With the Harness SSCA module, you can define and enforce policies governing the use of open-source components within your software artifacts. This policy management and enforcement capability helps you ensure compliance with your security, legal, and operational requirements.

Policy definitions

You can create custom policies to define rules for open-source component usage based on criteria such as component name, version, license, PURL, and supplier.

Policy types

The SSCA module supports these policy types:

  • Deny list policies: Define components, or combinations of component attributes, that are not allowed. If an artifact includes a component that is part of the deny list, the artifact's policy evaluation fails.
  • Allow list policies: Define components or combinations of component attributes that are allowed. If an artifact includes a component that is not part of the allow list, the artifact's policy evaluation fails.

Policy enforcement

The SSCA module enforces policies in the CI and CD stages of the software delivery lifecycle, ensuring that you build and deploy only compliant software artifacts. When an artifact moves through the CI and CD stages of your pipelines, the SSCA module checks the artifact and its associated SBOM against your defined policies. You can review any detected policy violations on the Execution details page in Harness. For more information, go to view pipeline execution results.

SLSA compliance

With the Harness SSCA module, you can achieve SLSA Level 3 compliance by generating SLSA Provenance according to the SLSA v1.0 spec.

Provenance attestations are stored as .att files in the artifact repository along with the image. You can also find the SLSA Provenance on the Execution details page in Harness. For more information, go to View pipeline execution results.

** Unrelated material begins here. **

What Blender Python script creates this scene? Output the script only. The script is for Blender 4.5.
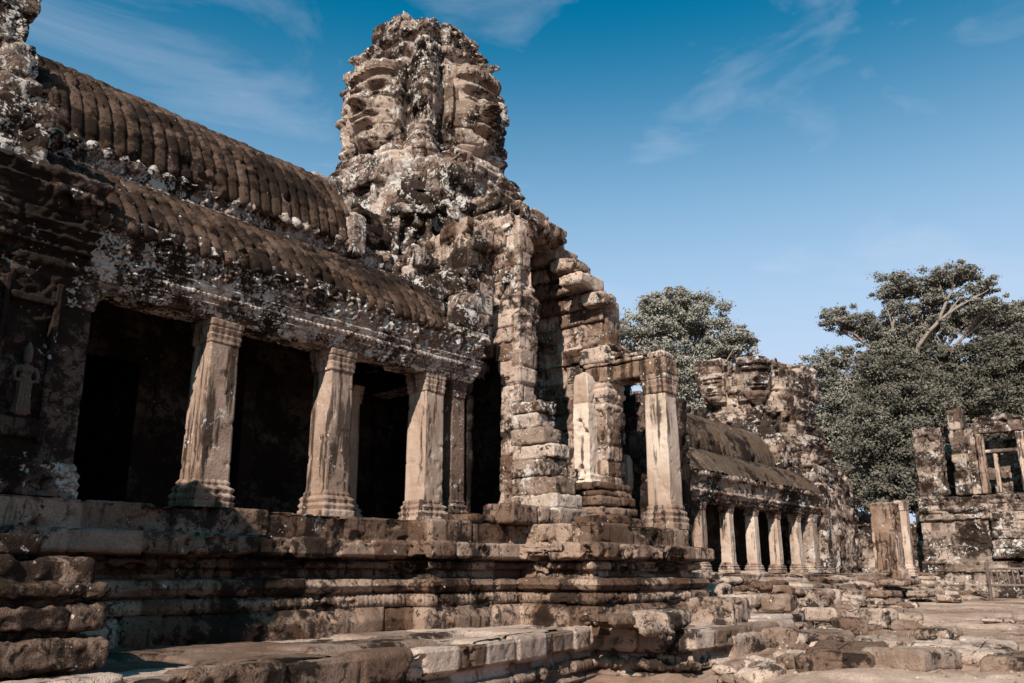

Harness Platform components

The Harness SSCA module integrates with other Harness modules and uses components that are common to the Harness Platform. For more information about Harness Platform terminology and concepts, go to Harness' key concepts.

Pipelines

You add SSCA steps to your CI (build) and CD (deploy) stages in your Harness pipelines.

A pipeline is an end-to-end workflow that, for example, pulls code from a codebase, builds an artifact, runs tests or other actions on the artifact or code, and then uploads or deploys the artifact to storage or a container registry.

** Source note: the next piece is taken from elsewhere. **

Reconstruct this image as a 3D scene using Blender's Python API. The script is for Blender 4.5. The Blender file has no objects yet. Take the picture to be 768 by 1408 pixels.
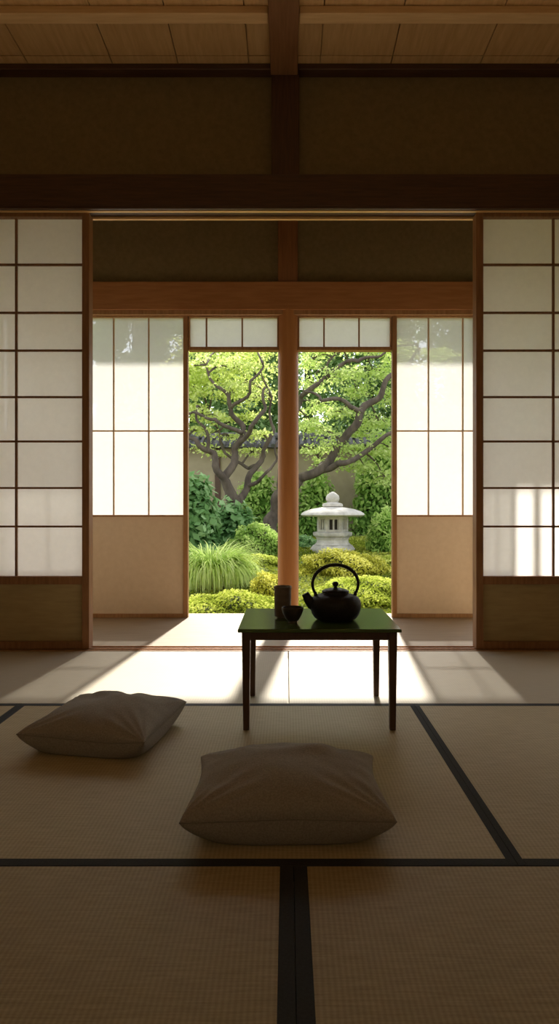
import bpy, bmesh, math, random
import numpy as np
from mathutils import Vector, Matrix
random.seed(7); rng = np.random.default_rng(7)
S = bpy.context.scene
COL = S.collection
F = 850.0; H = 0.7; VX = 395.0; VY = 700.0
def X(px, Y): return (px-VX)*Y/F
def Z(py, Y): return H+(VY-py)*Y/F
def P(px, py, Y): return Vector((X(px, Y), Y, Z(py, Y)))

# ------------------------------------------------------------------ materials
def new_mat(name):
    m = bpy.data.materials.new(name); m.use_nodes = True
    nt = m.node_tree; nt.nodes.clear()
    out = nt.nodes.new('ShaderNodeOutputMaterial')
    return m, nt, out
def ramp(nt, fac, cols):
    r = nt.nodes.new('ShaderNodeValToRGB')
    els = r.color_ramp.elements
    while len(els) < len(cols): els.new(0.5)
    for e, (p, c) in zip(els, cols):
        e.position = p; e.color = (*c, 1)
    nt.links.new(fac, r.inputs[0]); return r.outputs[0]
def noise(nt, vec, scale, detail=4, rough=0.55):
    n = nt.nodes.new('ShaderNodeTexNoise'); n.inputs['Scale'].default_value = scale
    n.inputs['Detail'].default_value = detail; n.inputs['Roughness'].default_value = rough
    nt.links.new(vec, n.inputs['Vector']); return n.outputs[0]
def mapping(nt, scale=(1,1,1), rot=(0,0,0)):
    tc = nt.nodes.new('ShaderNodeTexCoord'); mp = nt.nodes.new('ShaderNodeMapping')
    mp.inputs['Scale'].default_value = scale; mp.inputs['Rotation'].default_value = rot
    nt.links.new(tc.outputs['Object'], mp.inputs[0]); return mp.outputs[0]
def bump(nt, h, strength, dist, bsdf):
    b = nt.nodes.new('ShaderNodeBump'); b.inputs['Strength'].default_value = strength
    b.inputs['Distance'].default_value = dist
    nt.links.new(h, b.inputs['Height']); nt.links.new(b.outputs[0], bsdf.inputs['Normal'])
def surf(name, c1, c2, scale=6, stretch=(1,1,1), rough=0.6, bumps=0.0, bdist=0.002, metal=0.0, spec=0.5, detail=5):
    m, nt, out = new_mat(name)
    v = mapping(nt, stretch)
    n = noise(nt, v, scale, detail)
    p = nt.nodes.new('ShaderNodeBsdfPrincipled')
    nt.links.new(ramp(nt, n, [(0.3, c1), (0.7, c2)]), p.inputs['Base Color'])
    p.inputs['Roughness'].default_value = rough; p.inputs['Metallic'].default_value = metal
    p.inputs['Specular IOR Level'].default_value = spec
    if bumps: bump(nt, n, bumps, bdist, p)
    nt.links.new(p.outputs[0], out.inputs[0]); return m
def tatami_mat_material(name, c1, c2, rot):
    m, nt, out = new_mat(name)
    tc = nt.nodes.new('ShaderNodeTexCoord')
    mp = nt.nodes.new('ShaderNodeMapping'); mp.inputs['Rotation'].default_value = (0,0,rot)
    nt.links.new(tc.outputs['Object'], mp.inputs[0]); v = mp.outputs[0]
    def wave(direction, sc, dist):
        w = nt.nodes.new('ShaderNodeTexWave'); w.wave_type = 'BANDS'; w.bands_direction = direction
        w.inputs['Scale'].default_value = sc; w.inputs['Distortion'].default_value = dist
        w.inputs['Detail'].default_value = 2; w.inputs['Detail Scale'].default_value = 3
        nt.links.new(v, w.inputs[0]); return w.outputs['Fac']
    wa = wave('X', 34, 0.9); wb = wave('Y', 62, 2.5)
    mp2 = nt.nodes.new('ShaderNodeMapping'); mp2.inputs['Scale'].default_value = (16, 210, 1)
    nt.links.new(v, mp2.inputs[0])
    n = noise(nt, mp2.outputs[0], 1.0, 3)
    n2 = noise(nt, v, 2.5, 3)
    def math_(op, a, b):
        q = nt.nodes.new('ShaderNodeMath'); q.operation = op
        for i, t in enumerate((a, b)):
            if isinstance(t, (int, float)): q.inputs[i].default_value = t
            else: nt.links.new(t, q.inputs[i])
        return q.outputs[0]
    h = math_('ADD', math_('MULTIPLY', wa, 0.14), math_('MULTIPLY', wb, 0.07))
    f = math_('ADD', math_('ADD', h, math_('MULTIPLY', n, 0.54)), math_('MULTIPLY', n2, 0.25))
    p = nt.nodes.new('ShaderNodeBsdfPrincipled'); p.inputs['Roughness'].default_value = 0.55
    p.inputs['Specular IOR Level'].default_value = 0.4
    nt.links.new(ramp(nt, f, [(0.25, c1), (0.8, c2)]), p.inputs['Base Color'])
    bump(nt, f, 0.45, 0.0012, p)
    nt.links.new(p.outputs[0], out.inputs[0]); return m
def paper_material(name, col, trans, clear):
    m, nt, out = new_mat(name)
    v = mapping(nt, (1,1,1)); n = noise(nt, v, 28, 6, 0.7)
    c = ramp(nt, n, [(0.3, tuple(x*0.95 for x in col)), (0.7, col)])
    d = nt.nodes.new('ShaderNodeBsdfDiffuse'); t = nt.nodes.new('ShaderNodeBsdfTranslucent')
    nt.links.new(c, d.inputs[0]); nt.links.new(c, t.inputs[0])
    mx = nt.nodes.new('ShaderNodeMixShader'); mx.inputs[0].default_value = trans
    nt.links.new(d.outputs[0], mx.inputs[1]); nt.links.new(t.outputs[0], mx.inputs[2])
    tr = nt.nodes.new('ShaderNodeBsdfTransparent')
    m2 = nt.nodes.new('ShaderNodeMixShader'); m2.inputs[0].default_value = clear
    nt.links.new(mx.outputs[0], m2.inputs[1]); nt.links.new(tr.outputs[0], m2.inputs[2])
    nt.links.new(m2.outputs[0], out.inputs[0]); return m
def leaf_material(name, dark, mid, light, trans=0.4):
    m, nt, out = new_mat(name)
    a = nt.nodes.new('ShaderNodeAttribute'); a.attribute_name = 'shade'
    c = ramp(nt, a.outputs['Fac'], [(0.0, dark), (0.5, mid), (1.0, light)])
    d = nt.nodes.new('ShaderNodeBsdfDiffuse'); t = nt.nodes.new('ShaderNodeBsdfTranslucent')
    nt.links.new(c, d.inputs[0]); nt.links.new(c, t.inputs[0])
    mx = nt.nodes.new('ShaderNodeMixShader'); mx.inputs[0].default_value = trans
    nt.links.new(d.outputs[0], mx.inputs[1]); nt.links.new(t.outputs[0], mx.inputs[2])
    nt.links.new(mx.outputs[0], out.inputs[0]); return m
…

To learn more about CI and CD pipelines go to:

Pipelines are comprised of stages and steps.

  • Stages: A stage is a subset of a pipeline that contains one major segment of the workflow. For example, a CI (build) stage includes steps for building, pushing, and testing your code.
  • Steps: A stage contains one or more steps. Each step is a series of commands that perform a task. For example, you can use an SBOM Orchestration step to generate SBOM.

Connectors

Connectors contain the information necessary to integrate and work with third-party tools, such as Git providers and artifact repos. For example, a GitHub connector authenticates with a GitHub account and/or repo and fetches files as part of a deploy stage. Harness uses connectors at pipeline runtime to authenticate and run operations in external tools.

Connectors require different permissions depending on your build environment and the tasks your pipeline performs. For example, if your pipeline builds and pushes an image to Docker Hub, you need a connector that can connect to your Docker Hub repo and push images.

Delegates

The Harness Delegate is a software service you install in an environment, such as a Kubernetes cluster, that connects to the Harness Manager and performs tasks using your container orchestration platforms, artifact repositories, monitoring systems, and so on.

The delegate uses the credentials set up in the connectors used by the pipeline to perform deployment tasks. Additionally, the delegate needs permissions in the target environment to execute build tasks. These permissions are granted in the delegate config file or the environment account you use when installing the delegate.

For more information, go to the Harness Platform documentation on delegates.

Variables and expressions

You can add and reference built-in and custom variables and expressions in pipelines and stages. They're available across the pipeline. You can propagate and override their values in later stages.